Childhood, murder and masks

The transition from youth to maturity is marked by the diffusion of responsibility, from someone or something else to ourselves. We are mature when we take responsibility for our own life and situation. When we stop relying on and blaming others. We become grown ups when we assume responsibility and decide who it is that we want to be. 

One of the best illustrations of this idea comes from Philip Pullman’s enchanting His Dark Materials trilogy. In Pullman’s alternate world, every person has an animal daemon, and their maturity is signified by the settling of its form. In childhood it can shape shift, but when a child matures, it settles in the form that represents the person its attached to. Lyra, one of the protagonists, doesn’t want this to happen.

“ “Why do daemons have to settle? Lyra said. “I want Pantalaimon to be able to change for ever. So does he.”
“Ah, they have always settled, and they always will. That’s part of growing up. There’ll come a time when you’ll be tired of his changing about, and you’ll want a settled kind of form for him.”
“I never will!”
“Oh, you will. You’ll want to grow up like all the other girls. Anyway, there’s compensations for a settled form.”
“What are they?”
“Knowing what kind of person you are. Take old Belisaria. She’s a seagull, and that means I’m a kind of seagull too. I’m not grand and splendid nor beautiful, but I’m a tough old thing and I can survive anywhere and always find a bit of food and company. That’s worth knowing, that is. And when your daemon settles, you’ll know the sort of person you are.”

It’s akin to this rather more violent interpretation which is contained in The Apprenticeship of Duddy Kravitz: “A boy can be two, three, four potential people, but a man is only one. He murders the others.”

Childhood represents possibility. As youths, we spend our time exploring the sort of person we could be. That’s why we go through stages of being boisterous, of being introverted, of rebelling and conforming, of causing trouble and helping others. We’re experimenting with what it feels like to live as all these different people.

Adulthood, on the contrary, is concerned with acceptance. We make our choice about who we want to be and learn to live with it, or adapt accordingly. 

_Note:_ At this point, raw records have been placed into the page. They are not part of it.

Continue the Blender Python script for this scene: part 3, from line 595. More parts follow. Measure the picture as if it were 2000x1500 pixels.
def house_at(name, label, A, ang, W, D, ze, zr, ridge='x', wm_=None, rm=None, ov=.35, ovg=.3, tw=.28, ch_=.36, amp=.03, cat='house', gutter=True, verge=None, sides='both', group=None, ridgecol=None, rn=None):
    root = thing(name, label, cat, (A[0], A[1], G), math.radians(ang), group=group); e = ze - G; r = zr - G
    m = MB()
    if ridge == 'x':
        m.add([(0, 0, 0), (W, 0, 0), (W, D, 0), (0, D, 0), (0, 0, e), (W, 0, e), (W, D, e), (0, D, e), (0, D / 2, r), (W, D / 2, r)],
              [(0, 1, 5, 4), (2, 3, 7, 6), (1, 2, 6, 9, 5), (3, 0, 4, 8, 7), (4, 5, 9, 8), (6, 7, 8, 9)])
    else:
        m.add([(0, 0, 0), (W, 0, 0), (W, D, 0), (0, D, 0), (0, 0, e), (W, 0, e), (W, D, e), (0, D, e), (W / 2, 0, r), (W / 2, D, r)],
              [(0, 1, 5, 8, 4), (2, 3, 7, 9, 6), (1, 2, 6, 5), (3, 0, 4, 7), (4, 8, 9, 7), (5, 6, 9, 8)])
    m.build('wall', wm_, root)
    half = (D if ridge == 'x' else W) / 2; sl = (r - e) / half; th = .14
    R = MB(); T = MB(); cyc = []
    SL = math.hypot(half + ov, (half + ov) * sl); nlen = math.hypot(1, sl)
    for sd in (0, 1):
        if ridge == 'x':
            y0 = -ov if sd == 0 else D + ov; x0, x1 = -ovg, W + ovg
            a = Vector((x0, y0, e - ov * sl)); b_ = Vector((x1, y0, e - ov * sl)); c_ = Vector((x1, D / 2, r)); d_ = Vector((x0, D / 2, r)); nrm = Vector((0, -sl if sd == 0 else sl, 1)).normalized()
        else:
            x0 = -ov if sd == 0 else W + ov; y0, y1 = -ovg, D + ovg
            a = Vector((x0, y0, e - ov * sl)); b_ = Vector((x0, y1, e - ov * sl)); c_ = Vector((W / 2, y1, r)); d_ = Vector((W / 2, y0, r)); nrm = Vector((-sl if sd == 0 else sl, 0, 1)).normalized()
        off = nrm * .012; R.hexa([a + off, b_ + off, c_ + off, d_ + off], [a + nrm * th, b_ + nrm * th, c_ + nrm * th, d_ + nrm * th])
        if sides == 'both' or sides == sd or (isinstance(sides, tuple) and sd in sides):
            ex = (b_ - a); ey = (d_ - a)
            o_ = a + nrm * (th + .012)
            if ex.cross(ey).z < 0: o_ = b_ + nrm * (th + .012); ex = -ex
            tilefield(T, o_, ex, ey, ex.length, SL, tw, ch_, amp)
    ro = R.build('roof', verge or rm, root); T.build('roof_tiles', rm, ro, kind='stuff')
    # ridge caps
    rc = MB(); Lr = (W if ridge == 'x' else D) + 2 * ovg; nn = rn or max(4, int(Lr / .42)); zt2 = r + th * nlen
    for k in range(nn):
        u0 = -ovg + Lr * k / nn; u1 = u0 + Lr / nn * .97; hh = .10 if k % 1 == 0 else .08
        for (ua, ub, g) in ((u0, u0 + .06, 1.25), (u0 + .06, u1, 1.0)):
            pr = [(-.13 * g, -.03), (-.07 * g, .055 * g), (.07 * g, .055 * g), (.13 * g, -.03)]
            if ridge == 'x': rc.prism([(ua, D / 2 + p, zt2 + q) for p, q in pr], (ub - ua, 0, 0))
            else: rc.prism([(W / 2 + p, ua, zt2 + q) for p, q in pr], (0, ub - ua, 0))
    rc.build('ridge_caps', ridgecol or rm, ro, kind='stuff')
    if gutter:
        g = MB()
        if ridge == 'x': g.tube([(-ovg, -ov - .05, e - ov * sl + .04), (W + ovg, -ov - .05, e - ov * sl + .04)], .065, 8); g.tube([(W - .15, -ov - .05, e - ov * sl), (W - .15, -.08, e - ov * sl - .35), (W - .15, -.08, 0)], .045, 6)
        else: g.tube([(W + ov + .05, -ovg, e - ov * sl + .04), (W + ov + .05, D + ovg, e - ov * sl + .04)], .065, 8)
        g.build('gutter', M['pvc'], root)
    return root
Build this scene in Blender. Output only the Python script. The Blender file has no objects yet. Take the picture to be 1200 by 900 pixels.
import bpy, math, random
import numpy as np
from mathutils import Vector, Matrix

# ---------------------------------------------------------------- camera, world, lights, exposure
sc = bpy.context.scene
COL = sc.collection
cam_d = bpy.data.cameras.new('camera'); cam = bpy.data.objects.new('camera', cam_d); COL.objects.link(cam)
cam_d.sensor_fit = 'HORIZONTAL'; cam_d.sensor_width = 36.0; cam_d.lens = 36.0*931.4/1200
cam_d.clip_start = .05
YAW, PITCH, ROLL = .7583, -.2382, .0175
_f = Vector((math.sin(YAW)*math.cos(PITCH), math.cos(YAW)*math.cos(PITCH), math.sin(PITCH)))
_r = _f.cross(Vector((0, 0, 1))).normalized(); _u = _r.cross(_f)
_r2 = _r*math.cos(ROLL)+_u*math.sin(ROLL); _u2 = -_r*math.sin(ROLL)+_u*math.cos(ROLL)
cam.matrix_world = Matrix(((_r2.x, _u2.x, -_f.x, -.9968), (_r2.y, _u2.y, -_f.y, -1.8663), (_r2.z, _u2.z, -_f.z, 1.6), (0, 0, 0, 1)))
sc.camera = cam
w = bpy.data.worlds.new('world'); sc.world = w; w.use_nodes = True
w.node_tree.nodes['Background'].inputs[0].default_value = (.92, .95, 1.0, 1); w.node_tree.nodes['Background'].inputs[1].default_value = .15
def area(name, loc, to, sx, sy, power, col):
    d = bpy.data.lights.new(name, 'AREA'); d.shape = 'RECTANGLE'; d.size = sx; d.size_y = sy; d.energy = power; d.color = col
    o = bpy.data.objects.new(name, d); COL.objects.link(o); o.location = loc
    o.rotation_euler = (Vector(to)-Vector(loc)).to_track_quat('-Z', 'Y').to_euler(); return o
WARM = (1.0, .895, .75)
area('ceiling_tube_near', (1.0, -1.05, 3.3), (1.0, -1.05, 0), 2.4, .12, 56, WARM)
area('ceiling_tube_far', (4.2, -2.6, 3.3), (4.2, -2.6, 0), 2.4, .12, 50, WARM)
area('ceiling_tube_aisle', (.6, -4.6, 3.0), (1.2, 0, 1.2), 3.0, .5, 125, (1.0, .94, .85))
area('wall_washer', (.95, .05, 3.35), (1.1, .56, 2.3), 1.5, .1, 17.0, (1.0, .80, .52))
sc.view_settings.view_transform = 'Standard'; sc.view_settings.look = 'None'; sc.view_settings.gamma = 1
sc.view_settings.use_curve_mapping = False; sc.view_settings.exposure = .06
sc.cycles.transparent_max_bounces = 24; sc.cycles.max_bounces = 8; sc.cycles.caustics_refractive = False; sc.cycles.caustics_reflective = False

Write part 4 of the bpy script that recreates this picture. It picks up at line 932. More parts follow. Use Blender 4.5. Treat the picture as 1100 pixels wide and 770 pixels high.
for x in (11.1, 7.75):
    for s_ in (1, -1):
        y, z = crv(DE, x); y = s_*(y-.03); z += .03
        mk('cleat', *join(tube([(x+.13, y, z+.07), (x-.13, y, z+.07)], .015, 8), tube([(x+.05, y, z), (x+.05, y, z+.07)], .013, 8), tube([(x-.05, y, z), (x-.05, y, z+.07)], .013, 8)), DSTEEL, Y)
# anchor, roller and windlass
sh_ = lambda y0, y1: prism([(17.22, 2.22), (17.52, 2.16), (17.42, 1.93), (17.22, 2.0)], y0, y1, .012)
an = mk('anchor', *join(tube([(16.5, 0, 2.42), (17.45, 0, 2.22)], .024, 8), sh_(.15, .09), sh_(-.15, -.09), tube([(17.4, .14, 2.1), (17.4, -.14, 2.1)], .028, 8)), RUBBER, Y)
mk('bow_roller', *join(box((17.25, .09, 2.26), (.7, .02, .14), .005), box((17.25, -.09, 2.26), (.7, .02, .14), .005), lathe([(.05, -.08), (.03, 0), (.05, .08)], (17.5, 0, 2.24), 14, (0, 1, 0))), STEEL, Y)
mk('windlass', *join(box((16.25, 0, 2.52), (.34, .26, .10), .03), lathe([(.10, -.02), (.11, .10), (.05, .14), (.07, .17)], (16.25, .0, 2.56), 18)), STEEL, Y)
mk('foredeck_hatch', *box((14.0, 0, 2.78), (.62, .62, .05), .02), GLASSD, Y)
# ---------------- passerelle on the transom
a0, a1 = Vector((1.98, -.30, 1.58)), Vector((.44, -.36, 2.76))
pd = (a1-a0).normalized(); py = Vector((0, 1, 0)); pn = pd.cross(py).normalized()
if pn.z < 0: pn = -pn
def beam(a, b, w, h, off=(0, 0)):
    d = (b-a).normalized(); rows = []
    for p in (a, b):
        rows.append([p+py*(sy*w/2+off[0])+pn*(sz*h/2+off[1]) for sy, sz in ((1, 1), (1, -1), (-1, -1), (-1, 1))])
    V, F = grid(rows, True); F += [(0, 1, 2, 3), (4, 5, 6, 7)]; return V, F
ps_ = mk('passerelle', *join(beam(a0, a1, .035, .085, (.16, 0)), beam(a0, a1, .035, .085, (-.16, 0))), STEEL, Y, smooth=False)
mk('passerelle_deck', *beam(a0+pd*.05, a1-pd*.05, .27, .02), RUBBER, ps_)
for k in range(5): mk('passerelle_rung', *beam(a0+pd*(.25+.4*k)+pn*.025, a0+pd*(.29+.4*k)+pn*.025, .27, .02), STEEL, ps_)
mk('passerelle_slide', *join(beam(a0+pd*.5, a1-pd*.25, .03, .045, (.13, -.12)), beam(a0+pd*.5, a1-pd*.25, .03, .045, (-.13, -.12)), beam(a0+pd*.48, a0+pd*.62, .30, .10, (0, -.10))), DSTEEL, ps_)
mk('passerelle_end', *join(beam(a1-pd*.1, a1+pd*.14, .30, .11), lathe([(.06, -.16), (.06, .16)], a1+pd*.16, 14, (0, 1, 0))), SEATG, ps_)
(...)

Since my early twenties, I’ve seen myself as someone who has principles and lives by them. That’s who I decided I wanted to be, and to the best of my ability I’ve exterminated the part of me that is dishonourable and doesn’t align his actions with his beliefs.

Now, it’s easy for me to say this, to proclaim myself as principled and virtuous. It’s much harder—as I’ve discovered—to live like this. See, I’ve fallen into the trap of proclaiming myself as principled—mostly to myself—without having those principles put to the test.

But how exactly do we test whether a principle is really a principle we’re willing to stick with and uphold? How do we know that a belief isn’t just a cute set of words we pay lip service to in fair weather and jettison when times get tough? The answer is one word:

Pain.

The best example I’ve come across recently is from a TV show. A group of people were put on an island and had to fend for themselves. Molly told me about one series where some of the participants were vegans. They didn’t stay that way. When the only food available was shellfish they gave up on their vegetarianism and ate the animal flesh.

A principle is not a principle unless it causes us pain to adhere to it. We cannot say that being honest is one of our principles if we refuse to be honest at times when circumstances penalise us for it. We cannot claim generosity as a core belief if we only give in times of prosperity and abundance. We cannot cling to kindness as a part of our OS if we’re only kind to those who are civil and thoughtful towards us. If these things were true principles, real beliefs, we would show kindness to cruelty, speak truth to power, and give to others what we cannot bear to be without. 

If a belief or principle doesn’t require sacrifice or suffering to maintain it is nothing more than a mask we wear to feel better about ourselves, a facade we construct to persuade others we’re more than we really are.